Commenting on the July 2 court proceeding Cardinal George said, “The sexual abuse of children is a sin and a crime. When the abuser is a priest, the whole church is affected. Such misconduct by a priest or anyone else associated with the archdiocese cannot be tolerated.”

McCormack’s arrest rocked the archdiocese, as it came out that the priest, then pastor at St. Agatha, had been arrested and questioned in late August 2005 about allegations made by the family of one boy stemming from incidents three years earlier. Police released him because of a lack of evidence.

He was allowed to remain at St. Agatha, although another priest moved in to the rectory and was asked to monitor him. However, the second priest—who had a full-time job teaching at a high school—was never told why he was supposed to monitor McCormack. Mc- Cormack also was instructed to avoid contact with children, but he continued to be active at Our Lady of the Westside School.

At the time, Cardinal George said that Mc- Cormack was not removed from ministry immediately because no one ever came to the archdiocese to make an allegation— the starting point for all the archdiocese’s procedures. While the cardinal and other leaders learned of the August arrest several days after the fact, civil authorities did not share the identity of the victim with them.

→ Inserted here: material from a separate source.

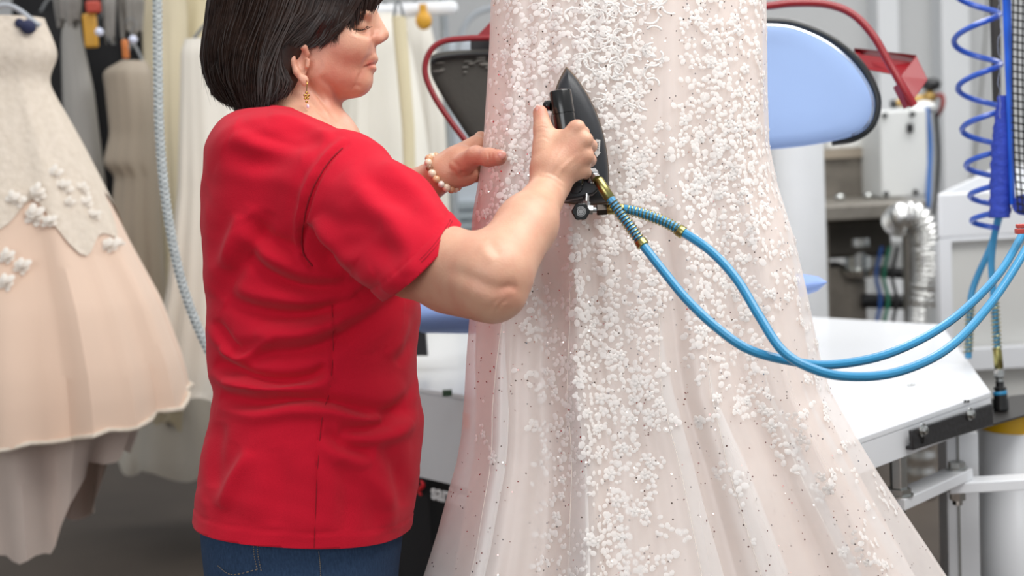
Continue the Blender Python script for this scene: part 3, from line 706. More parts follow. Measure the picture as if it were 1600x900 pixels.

He was arrested in January 2006 after the school’s principal reported allegations from another boy, and he was charged in both cases.

The case led the archdiocese to commission an audit of the handling of this case and of its monitoring procedures for priests who have had credible allegations of sexual abuse lodged against them. The audit of McCormack’s case showed many inconsistencies in the way policies for the protection of children were applied.

The archdiocese has made changes to policies and procedures, including putting Chancellor Jimmy Lago in charge of all efforts to safeguard children.

“In the months since we learned of this case, we have evaluated our processes and undertaken new initiatives to safeguard children,” Lago said. “Sexual abuse exists throughout our society and we know that. When it involves a betrayal of religious trust however, it is especially horrific. Because we are a church, we understand we have a particular call to promote a safe environment for children.”